--- Begin Recorded data ---

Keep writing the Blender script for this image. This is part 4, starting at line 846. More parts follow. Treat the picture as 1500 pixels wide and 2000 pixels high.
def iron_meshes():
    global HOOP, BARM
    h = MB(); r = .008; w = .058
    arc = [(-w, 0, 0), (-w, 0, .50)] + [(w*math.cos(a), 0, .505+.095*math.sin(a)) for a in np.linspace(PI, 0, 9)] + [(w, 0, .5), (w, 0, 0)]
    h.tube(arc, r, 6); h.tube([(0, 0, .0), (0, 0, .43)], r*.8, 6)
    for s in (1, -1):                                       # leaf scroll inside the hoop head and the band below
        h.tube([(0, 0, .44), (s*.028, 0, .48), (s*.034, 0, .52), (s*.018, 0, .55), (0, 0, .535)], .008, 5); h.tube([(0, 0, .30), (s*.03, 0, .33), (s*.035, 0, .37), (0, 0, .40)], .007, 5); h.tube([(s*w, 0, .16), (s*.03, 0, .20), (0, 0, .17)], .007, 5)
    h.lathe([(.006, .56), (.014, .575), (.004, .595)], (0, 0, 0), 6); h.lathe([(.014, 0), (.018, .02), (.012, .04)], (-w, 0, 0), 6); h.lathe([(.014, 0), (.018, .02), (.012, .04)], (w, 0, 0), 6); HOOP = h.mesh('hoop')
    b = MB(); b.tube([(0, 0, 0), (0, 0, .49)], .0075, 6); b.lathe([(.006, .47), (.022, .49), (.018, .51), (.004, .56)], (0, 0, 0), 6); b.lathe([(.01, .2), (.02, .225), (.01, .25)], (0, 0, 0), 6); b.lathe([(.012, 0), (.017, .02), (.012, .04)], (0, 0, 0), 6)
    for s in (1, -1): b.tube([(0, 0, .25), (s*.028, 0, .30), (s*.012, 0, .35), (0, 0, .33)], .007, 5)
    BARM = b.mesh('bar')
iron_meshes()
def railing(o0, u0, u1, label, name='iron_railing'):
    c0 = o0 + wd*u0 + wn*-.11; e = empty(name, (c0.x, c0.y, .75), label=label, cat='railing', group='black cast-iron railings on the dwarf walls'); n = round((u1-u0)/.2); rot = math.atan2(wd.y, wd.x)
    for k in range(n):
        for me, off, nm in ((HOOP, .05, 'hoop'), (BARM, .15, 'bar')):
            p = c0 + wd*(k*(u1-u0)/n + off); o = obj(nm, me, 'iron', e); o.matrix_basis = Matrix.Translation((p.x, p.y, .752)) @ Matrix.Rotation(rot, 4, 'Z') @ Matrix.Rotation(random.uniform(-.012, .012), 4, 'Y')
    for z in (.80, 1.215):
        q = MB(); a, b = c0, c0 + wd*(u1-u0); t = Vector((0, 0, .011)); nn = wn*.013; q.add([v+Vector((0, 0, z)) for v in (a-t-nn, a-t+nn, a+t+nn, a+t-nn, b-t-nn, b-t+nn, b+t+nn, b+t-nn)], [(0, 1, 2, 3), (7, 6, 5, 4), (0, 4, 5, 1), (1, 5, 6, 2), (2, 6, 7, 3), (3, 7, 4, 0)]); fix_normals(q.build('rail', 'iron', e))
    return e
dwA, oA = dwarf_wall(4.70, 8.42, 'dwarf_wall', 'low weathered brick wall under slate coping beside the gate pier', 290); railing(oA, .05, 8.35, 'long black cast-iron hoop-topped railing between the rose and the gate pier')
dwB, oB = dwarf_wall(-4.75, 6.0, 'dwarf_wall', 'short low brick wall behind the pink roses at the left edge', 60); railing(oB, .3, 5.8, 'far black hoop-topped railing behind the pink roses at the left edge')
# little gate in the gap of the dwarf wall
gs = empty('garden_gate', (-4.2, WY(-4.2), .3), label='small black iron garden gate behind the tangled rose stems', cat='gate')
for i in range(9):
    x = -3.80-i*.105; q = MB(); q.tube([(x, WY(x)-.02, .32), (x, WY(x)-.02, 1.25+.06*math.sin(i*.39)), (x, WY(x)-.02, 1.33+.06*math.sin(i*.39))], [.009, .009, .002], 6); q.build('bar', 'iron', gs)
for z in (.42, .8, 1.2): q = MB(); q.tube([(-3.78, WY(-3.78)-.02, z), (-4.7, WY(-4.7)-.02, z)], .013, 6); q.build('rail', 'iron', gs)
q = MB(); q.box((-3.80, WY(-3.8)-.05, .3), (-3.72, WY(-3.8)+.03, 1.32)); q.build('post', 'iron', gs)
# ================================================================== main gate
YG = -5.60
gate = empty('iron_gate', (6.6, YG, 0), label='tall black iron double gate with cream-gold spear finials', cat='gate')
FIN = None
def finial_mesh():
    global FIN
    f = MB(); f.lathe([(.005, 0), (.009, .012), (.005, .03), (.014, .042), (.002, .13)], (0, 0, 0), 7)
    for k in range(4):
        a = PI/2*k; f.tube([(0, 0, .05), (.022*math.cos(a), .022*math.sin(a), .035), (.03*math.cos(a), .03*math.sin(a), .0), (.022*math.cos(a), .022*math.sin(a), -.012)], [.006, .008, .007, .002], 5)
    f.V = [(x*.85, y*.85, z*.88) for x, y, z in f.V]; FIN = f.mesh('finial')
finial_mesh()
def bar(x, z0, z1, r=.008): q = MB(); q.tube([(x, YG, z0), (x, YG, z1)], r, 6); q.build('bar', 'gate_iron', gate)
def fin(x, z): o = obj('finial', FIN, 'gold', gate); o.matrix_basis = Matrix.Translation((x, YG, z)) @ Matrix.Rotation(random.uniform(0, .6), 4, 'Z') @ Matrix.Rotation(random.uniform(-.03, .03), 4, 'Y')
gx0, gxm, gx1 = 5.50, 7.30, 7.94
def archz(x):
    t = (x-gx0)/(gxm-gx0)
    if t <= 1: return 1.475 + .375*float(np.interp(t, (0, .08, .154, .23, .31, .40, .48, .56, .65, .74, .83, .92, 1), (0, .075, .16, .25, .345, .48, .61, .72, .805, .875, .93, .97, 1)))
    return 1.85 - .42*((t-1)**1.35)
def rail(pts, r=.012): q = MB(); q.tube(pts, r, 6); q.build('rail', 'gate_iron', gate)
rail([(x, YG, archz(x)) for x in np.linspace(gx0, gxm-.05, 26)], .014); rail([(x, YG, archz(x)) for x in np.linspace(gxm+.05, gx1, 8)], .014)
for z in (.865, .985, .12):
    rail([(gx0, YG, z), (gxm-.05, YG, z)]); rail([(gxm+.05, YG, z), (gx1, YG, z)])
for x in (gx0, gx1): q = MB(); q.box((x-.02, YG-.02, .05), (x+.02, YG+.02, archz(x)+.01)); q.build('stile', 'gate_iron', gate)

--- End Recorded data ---

◆ What you will do ◆
Using the data above, return each line exactly as written.

◆ Solution to this problem ◆
Keep writing the Blender script for this image. This is part 4, starting at line 846. More parts follow. Treat the picture as 1500 pixels wide and 2000 pixels high.
def iron_meshes():
    global HOOP, BARM
    h = MB(); r = .008; w = .058
    arc = [(-w, 0, 0), (-w, 0, .50)] + [(w*math.cos(a), 0, .505+.095*math.sin(a)) for a in np.linspace(PI, 0, 9)] + [(w, 0, .5), (w, 0, 0)]
    h.tube(arc, r, 6); h.tube([(0, 0, .0), (0, 0, .43)], r*.8, 6)
    for s in (1, -1):                                       # leaf scroll inside the hoop head and the band below
        h.tube([(0, 0, .44), (s*.028, 0, .48), (s*.034, 0, .52), (s*.018, 0, .55), (0, 0, .535)], .008, 5); h.tube([(0, 0, .30), (s*.03, 0, .33), (s*.035, 0, .37), (0, 0, .40)], .007, 5); h.tube([(s*w, 0, .16), (s*.03, 0, .20), (0, 0, .17)], .007, 5)
    h.lathe([(.006, .56), (.014, .575), (.004, .595)], (0, 0, 0), 6); h.lathe([(.014, 0), (.018, .02), (.012, .04)], (-w, 0, 0), 6); h.lathe([(.014, 0), (.018, .02), (.012, .04)], (w, 0, 0), 6); HOOP = h.mesh('hoop')
    b = MB(); b.tube([(0, 0, 0), (0, 0, .49)], .0075, 6); b.lathe([(.006, .47), (.022, .49), (.018, .51), (.004, .56)], (0, 0, 0), 6); b.lathe([(.01, .2), (.02, .225), (.01, .25)], (0, 0, 0), 6); b.lathe([(.012, 0), (.017, .02), (.012, .04)], (0, 0, 0), 6)
    for s in (1, -1): b.tube([(0, 0, .25), (s*.028, 0, .30), (s*.012, 0, .35), (0, 0, .33)], .007, 5)
    BARM = b.mesh('bar')
iron_meshes()
def railing(o0, u0, u1, label, name='iron_railing'):
    c0 = o0 + wd*u0 + wn*-.11; e = empty(name, (c0.x, c0.y, .75), label=label, cat='railing', group='black cast-iron railings on the dwarf walls'); n = round((u1-u0)/.2); rot = math.atan2(wd.y, wd.x)
    for k in range(n):
        for me, off, nm in ((HOOP, .05, 'hoop'), (BARM, .15, 'bar')):
            p = c0 + wd*(k*(u1-u0)/n + off); o = obj(nm, me, 'iron', e); o.matrix_basis = Matrix.Translation((p.x, p.y, .752)) @ Matrix.Rotation(rot, 4, 'Z') @ Matrix.Rotation(random.uniform(-.012, .012), 4, 'Y')
    for z in (.80, 1.215):
        q = MB(); a, b = c0, c0 + wd*(u1-u0); t = Vector((0, 0, .011)); nn = wn*.013; q.add([v+Vector((0, 0, z)) for v in (a-t-nn, a-t+nn, a+t+nn, a+t-nn, b-t-nn, b-t+nn, b+t+nn, b+t-nn)], [(0, 1, 2, 3), (7, 6, 5, 4), (0, 4, 5, 1), (1, 5, 6, 2), (2, 6, 7, 3), (3, 7, 4, 0)]); fix_normals(q.build('rail', 'iron', e))
    return e
dwA, oA = dwarf_wall(4.70, 8.42, 'dwarf_wall', 'low weathered brick wall under slate coping beside the gate pier', 290); railing(oA, .05, 8.35, 'long black cast-iron hoop-topped railing between the rose and the gate pier')
dwB, oB = dwarf_wall(-4.75, 6.0, 'dwarf_wall', 'short low brick wall behind the pink roses at the left edge', 60); railing(oB, .3, 5.8, 'far black hoop-topped railing behind the pink roses at the left edge')
# little gate in the gap of the dwarf wall
gs = empty('garden_gate', (-4.2, WY(-4.2), .3), label='small black iron garden gate behind the tangled rose stems', cat='gate')
for i in range(9):
    x = -3.80-i*.105; q = MB(); q.tube([(x, WY(x)-.02, .32), (x, WY(x)-.02, 1.25+.06*math.sin(i*.39)), (x, WY(x)-.02, 1.33+.06*math.sin(i*.39))], [.009, .009, .002], 6); q.build('bar', 'iron', gs)
for z in (.42, .8, 1.2): q = MB(); q.tube([(-3.78, WY(-3.78)-.02, z), (-4.7, WY(-4.7)-.02, z)], .013, 6); q.build('rail', 'iron', gs)
q = MB(); q.box((-3.80, WY(-3.8)-.05, .3), (-3.72, WY(-3.8)+.03, 1.32)); q.build('post', 'iron', gs)
# ================================================================== main gate
YG = -5.60
gate = empty('iron_gate', (6.6, YG, 0), label='tall black iron double gate with cream-gold spear finials', cat='gate')
FIN = None
def finial_mesh():
    global FIN
    f = MB(); f.lathe([(.005, 0), (.009, .012), (.005, .03), (.014, .042), (.002, .13)], (0, 0, 0), 7)
    for k in range(4):
        a = PI/2*k; f.tube([(0, 0, .05), (.022*math.cos(a), .022*math.sin(a), .035), (.03*math.cos(a), .03*math.sin(a), .0), (.022*math.cos(a), .022*math.sin(a), -.012)], [.006, .008, .007, .002], 5)
    f.V = [(x*.85, y*.85, z*.88) for x, y, z in f.V]; FIN = f.mesh('finial')
finial_mesh()
def bar(x, z0, z1, r=.008): q = MB(); q.tube([(x, YG, z0), (x, YG, z1)], r, 6); q.build('bar', 'gate_iron', gate)
def fin(x, z): o = obj('finial', FIN, 'gold', gate); o.matrix_basis = Matrix.Translation((x, YG, z)) @ Matrix.Rotation(random.uniform(0, .6), 4, 'Z') @ Matrix.Rotation(random.uniform(-.03, .03), 4, 'Y')
gx0, gxm, gx1 = 5.50, 7.30, 7.94
def archz(x):
    t = (x-gx0)/(gxm-gx0)
    if t <= 1: return 1.475 + .375*float(np.interp(t, (0, .08, .154, .23, .31, .40, .48, .56, .65, .74, .83, .92, 1), (0, .075, .16, .25, .345, .48, .61, .72, .805, .875, .93, .97, 1)))
    return 1.85 - .42*((t-1)**1.35)
def rail(pts, r=.012): q = MB(); q.tube(pts, r, 6); q.build('rail', 'gate_iron', gate)
rail([(x, YG, archz(x)) for x in np.linspace(gx0, gxm-.05, 26)], .014); rail([(x, YG, archz(x)) for x in np.linspace(gxm+.05, gx1, 8)], .014)
for z in (.865, .985, .12):
    rail([(gx0, YG, z), (gxm-.05, YG, z)]); rail([(gxm+.05, YG, z), (gx1, YG, z)])
for x in (gx0, gx1): q = MB(); q.box((x-.02, YG-.02, .05), (x+.02, YG+.02, archz(x)+.01)); q.build('stile', 'gate_iron', gate)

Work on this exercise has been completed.